- INSTRUCTIONS FOR THE TASK
Retype the material below. Keep every word exactly as it is.

- AVAILABLE DATA
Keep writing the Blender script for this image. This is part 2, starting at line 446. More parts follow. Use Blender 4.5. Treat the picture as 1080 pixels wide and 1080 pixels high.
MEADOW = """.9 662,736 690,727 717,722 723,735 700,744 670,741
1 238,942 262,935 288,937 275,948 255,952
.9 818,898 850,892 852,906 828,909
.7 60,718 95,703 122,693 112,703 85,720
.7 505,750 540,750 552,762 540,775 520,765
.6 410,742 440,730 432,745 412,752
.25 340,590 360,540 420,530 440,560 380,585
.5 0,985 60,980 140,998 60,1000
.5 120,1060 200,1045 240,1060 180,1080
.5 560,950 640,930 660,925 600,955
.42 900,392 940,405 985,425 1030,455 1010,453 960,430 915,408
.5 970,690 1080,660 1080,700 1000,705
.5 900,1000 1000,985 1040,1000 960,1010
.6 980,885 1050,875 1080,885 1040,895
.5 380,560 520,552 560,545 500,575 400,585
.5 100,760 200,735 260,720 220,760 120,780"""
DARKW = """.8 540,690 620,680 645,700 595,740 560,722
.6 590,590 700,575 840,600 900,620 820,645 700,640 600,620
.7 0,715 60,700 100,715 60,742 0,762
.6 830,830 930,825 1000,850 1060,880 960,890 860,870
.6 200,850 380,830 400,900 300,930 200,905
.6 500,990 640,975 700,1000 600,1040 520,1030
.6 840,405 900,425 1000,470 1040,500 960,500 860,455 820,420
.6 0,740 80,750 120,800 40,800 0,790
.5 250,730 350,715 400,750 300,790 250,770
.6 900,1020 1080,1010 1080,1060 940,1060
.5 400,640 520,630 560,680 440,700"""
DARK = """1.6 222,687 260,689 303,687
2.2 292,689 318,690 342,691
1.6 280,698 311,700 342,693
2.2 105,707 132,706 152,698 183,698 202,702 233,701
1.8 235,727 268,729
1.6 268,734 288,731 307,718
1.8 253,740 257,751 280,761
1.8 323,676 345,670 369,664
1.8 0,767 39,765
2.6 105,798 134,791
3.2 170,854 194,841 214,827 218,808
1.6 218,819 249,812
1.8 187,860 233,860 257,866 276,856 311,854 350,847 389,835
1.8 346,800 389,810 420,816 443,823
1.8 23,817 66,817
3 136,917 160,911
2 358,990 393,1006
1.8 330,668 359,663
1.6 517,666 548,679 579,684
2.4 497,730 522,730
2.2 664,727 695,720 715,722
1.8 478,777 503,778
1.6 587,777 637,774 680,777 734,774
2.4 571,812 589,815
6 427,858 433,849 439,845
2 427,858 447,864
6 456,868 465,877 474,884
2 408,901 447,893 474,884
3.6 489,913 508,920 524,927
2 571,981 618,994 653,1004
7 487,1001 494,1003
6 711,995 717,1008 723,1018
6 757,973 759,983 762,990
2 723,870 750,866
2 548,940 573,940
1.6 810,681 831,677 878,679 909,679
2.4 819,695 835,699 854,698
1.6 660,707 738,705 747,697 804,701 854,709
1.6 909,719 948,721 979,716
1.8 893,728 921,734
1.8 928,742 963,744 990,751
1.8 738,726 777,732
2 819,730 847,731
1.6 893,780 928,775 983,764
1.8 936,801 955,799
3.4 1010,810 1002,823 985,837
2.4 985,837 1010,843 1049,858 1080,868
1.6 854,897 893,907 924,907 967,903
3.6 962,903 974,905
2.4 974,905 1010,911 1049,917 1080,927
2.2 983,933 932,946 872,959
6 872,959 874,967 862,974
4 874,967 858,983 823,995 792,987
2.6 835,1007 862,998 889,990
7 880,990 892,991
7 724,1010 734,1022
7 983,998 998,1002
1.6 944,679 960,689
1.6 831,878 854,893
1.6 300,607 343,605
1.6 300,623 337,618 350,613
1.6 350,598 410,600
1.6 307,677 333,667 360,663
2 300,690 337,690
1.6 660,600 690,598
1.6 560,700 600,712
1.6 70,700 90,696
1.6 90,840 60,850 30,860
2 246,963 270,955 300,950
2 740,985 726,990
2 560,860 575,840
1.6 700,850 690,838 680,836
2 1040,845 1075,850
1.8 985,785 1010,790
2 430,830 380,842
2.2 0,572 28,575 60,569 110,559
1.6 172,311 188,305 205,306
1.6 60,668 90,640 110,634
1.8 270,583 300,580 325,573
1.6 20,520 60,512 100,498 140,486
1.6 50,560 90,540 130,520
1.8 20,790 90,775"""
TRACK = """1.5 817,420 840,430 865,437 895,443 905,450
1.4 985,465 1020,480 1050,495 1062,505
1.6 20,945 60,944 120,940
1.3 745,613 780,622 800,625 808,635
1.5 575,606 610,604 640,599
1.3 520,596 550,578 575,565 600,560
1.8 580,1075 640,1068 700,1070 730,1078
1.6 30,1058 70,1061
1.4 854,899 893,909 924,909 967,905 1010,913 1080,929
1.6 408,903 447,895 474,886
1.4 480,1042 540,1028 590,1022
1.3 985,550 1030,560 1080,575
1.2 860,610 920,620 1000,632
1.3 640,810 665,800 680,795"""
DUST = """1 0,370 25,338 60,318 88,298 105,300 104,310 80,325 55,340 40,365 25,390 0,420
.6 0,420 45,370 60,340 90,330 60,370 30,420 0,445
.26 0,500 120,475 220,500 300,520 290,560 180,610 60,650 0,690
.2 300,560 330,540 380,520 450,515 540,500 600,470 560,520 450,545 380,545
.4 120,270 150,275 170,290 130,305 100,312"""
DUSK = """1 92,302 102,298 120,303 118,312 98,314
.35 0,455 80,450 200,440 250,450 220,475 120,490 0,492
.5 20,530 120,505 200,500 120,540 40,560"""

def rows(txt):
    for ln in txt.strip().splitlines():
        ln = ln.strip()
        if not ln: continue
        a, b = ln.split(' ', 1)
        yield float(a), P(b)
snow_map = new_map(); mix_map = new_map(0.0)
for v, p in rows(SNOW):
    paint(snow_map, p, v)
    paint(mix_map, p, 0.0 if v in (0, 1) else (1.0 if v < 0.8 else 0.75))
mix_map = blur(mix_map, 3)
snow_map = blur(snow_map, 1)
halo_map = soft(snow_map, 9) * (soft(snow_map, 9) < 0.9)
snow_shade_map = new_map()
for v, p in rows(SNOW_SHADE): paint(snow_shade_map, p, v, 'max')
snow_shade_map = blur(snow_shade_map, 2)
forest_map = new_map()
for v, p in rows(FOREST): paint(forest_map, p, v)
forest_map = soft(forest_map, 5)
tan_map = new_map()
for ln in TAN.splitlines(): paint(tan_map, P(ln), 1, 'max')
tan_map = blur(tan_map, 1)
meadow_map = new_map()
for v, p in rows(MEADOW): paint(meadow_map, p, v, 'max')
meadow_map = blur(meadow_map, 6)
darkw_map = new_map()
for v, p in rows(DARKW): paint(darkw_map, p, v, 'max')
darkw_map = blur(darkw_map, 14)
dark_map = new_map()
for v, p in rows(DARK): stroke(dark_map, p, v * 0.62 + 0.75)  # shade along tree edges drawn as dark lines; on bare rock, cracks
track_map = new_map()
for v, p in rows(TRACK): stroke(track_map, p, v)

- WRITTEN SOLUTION
Keep writing the Blender script for this image. This is part 2, starting at line 446. More parts follow. Use Blender 4.5. Treat the picture as 1080 pixels wide and 1080 pixels high.
MEADOW = """.9 662,736 690,727 717,722 723,735 700,744 670,741
1 238,942 262,935 288,937 275,948 255,952
.9 818,898 850,892 852,906 828,909
.7 60,718 95,703 122,693 112,703 85,720
.7 505,750 540,750 552,762 540,775 520,765
.6 410,742 440,730 432,745 412,752
.25 340,590 360,540 420,530 440,560 380,585
.5 0,985 60,980 140,998 60,1000
.5 120,1060 200,1045 240,1060 180,1080
.5 560,950 640,930 660,925 600,955
.42 900,392 940,405 985,425 1030,455 1010,453 960,430 915,408
.5 970,690 1080,660 1080,700 1000,705
.5 900,1000 1000,985 1040,1000 960,1010
.6 980,885 1050,875 1080,885 1040,895
.5 380,560 520,552 560,545 500,575 400,585
.5 100,760 200,735 260,720 220,760 120,780"""
DARKW = """.8 540,690 620,680 645,700 595,740 560,722
.6 590,590 700,575 840,600 900,620 820,645 700,640 600,620
.7 0,715 60,700 100,715 60,742 0,762
.6 830,830 930,825 1000,850 1060,880 960,890 860,870
.6 200,850 380,830 400,900 300,930 200,905
.6 500,990 640,975 700,1000 600,1040 520,1030
.6 840,405 900,425 1000,470 1040,500 960,500 860,455 820,420
.6 0,740 80,750 120,800 40,800 0,790
.5 250,730 350,715 400,750 300,790 250,770
.6 900,1020 1080,1010 1080,1060 940,1060
.5 400,640 520,630 560,680 440,700"""
DARK = """1.6 222,687 260,689 303,687
2.2 292,689 318,690 342,691
1.6 280,698 311,700 342,693
2.2 105,707 132,706 152,698 183,698 202,702 233,701
1.8 235,727 268,729
1.6 268,734 288,731 307,718
1.8 253,740 257,751 280,761
1.8 323,676 345,670 369,664
1.8 0,767 39,765
2.6 105,798 134,791
3.2 170,854 194,841 214,827 218,808
1.6 218,819 249,812
1.8 187,860 233,860 257,866 276,856 311,854 350,847 389,835
1.8 346,800 389,810 420,816 443,823
1.8 23,817 66,817
3 136,917 160,911
2 358,990 393,1006
1.8 330,668 359,663
1.6 517,666 548,679 579,684
2.4 497,730 522,730
2.2 664,727 695,720 715,722
1.8 478,777 503,778
1.6 587,777 637,774 680,777 734,774
2.4 571,812 589,815
6 427,858 433,849 439,845
2 427,858 447,864
6 456,868 465,877 474,884
2 408,901 447,893 474,884
3.6 489,913 508,920 524,927
2 571,981 618,994 653,1004
7 487,1001 494,1003
6 711,995 717,1008 723,1018
6 757,973 759,983 762,990
2 723,870 750,866
2 548,940 573,940
1.6 810,681 831,677 878,679 909,679
2.4 819,695 835,699 854,698
1.6 660,707 738,705 747,697 804,701 854,709
1.6 909,719 948,721 979,716
1.8 893,728 921,734
1.8 928,742 963,744 990,751
1.8 738,726 777,732
2 819,730 847,731
1.6 893,780 928,775 983,764
1.8 936,801 955,799
3.4 1010,810 1002,823 985,837
2.4 985,837 1010,843 1049,858 1080,868
1.6 854,897 893,907 924,907 967,903
3.6 962,903 974,905
2.4 974,905 1010,911 1049,917 1080,927
2.2 983,933 932,946 872,959
6 872,959 874,967 862,974
4 874,967 858,983 823,995 792,987
2.6 835,1007 862,998 889,990
7 880,990 892,991
7 724,1010 734,1022
7 983,998 998,1002
1.6 944,679 960,689
1.6 831,878 854,893
1.6 300,607 343,605
1.6 300,623 337,618 350,613
1.6 350,598 410,600
1.6 307,677 333,667 360,663
2 300,690 337,690
1.6 660,600 690,598
1.6 560,700 600,712
1.6 70,700 90,696
1.6 90,840 60,850 30,860
2 246,963 270,955 300,950
2 740,985 726,990
2 560,860 575,840
1.6 700,850 690,838 680,836
2 1040,845 1075,850
1.8 985,785 1010,790
2 430,830 380,842
2.2 0,572 28,575 60,569 110,559
1.6 172,311 188,305 205,306
1.6 60,668 90,640 110,634
1.8 270,583 300,580 325,573
1.6 20,520 60,512 100,498 140,486
1.6 50,560 90,540 130,520
1.8 20,790 90,775"""
TRACK = """1.5 817,420 840,430 865,437 895,443 905,450
1.4 985,465 1020,480 1050,495 1062,505
1.6 20,945 60,944 120,940
1.3 745,613 780,622 800,625 808,635
1.5 575,606 610,604 640,599
1.3 520,596 550,578 575,565 600,560
1.8 580,1075 640,1068 700,1070 730,1078
1.6 30,1058 70,1061
1.4 854,899 893,909 924,909 967,905 1010,913 1080,929
1.6 408,903 447,895 474,886
1.4 480,1042 540,1028 590,1022
1.3 985,550 1030,560 1080,575
1.2 860,610 920,620 1000,632
1.3 640,810 665,800 680,795"""
DUST = """1 0,370 25,338 60,318 88,298 105,300 104,310 80,325 55,340 40,365 25,390 0,420
.6 0,420 45,370 60,340 90,330 60,370 30,420 0,445
.26 0,500 120,475 220,500 300,520 290,560 180,610 60,650 0,690
.2 300,560 330,540 380,520 450,515 540,500 600,470 560,520 450,545 380,545
.4 120,270 150,275 170,290 130,305 100,312"""
DUSK = """1 92,302 102,298 120,303 118,312 98,314
.35 0,455 80,450 200,440 250,450 220,475 120,490 0,492
.5 20,530 120,505 200,500 120,540 40,560"""

def rows(txt):
    for ln in txt.strip().splitlines():
        ln = ln.strip()
        if not ln: continue
        a, b = ln.split(' ', 1)
        yield float(a), P(b)
snow_map = new_map(); mix_map = new_map(0.0)
for v, p in rows(SNOW):
    paint(snow_map, p, v)
    paint(mix_map, p, 0.0 if v in (0, 1) else (1.0 if v < 0.8 else 0.75))
mix_map = blur(mix_map, 3)
snow_map = blur(snow_map, 1)
halo_map = soft(snow_map, 9) * (soft(snow_map, 9) < 0.9)
snow_shade_map = new_map()
for v, p in rows(SNOW_SHADE): paint(snow_shade_map, p, v, 'max')
snow_shade_map = blur(snow_shade_map, 2)
forest_map = new_map()
for v, p in rows(FOREST): paint(forest_map, p, v)
forest_map = soft(forest_map, 5)
tan_map = new_map()
for ln in TAN.splitlines(): paint(tan_map, P(ln), 1, 'max')
tan_map = blur(tan_map, 1)
meadow_map = new_map()
for v, p in rows(MEADOW): paint(meadow_map, p, v, 'max')
meadow_map = blur(meadow_map, 6)
darkw_map = new_map()
for v, p in rows(DARKW): paint(darkw_map, p, v, 'max')
darkw_map = blur(darkw_map, 14)
dark_map = new_map()
for v, p in rows(DARK): stroke(dark_map, p, v * 0.62 + 0.75)  # shade along tree edges drawn as dark lines; on bare rock, cracks
track_map = new_map()
for v, p in rows(TRACK): stroke(track_map, p, v)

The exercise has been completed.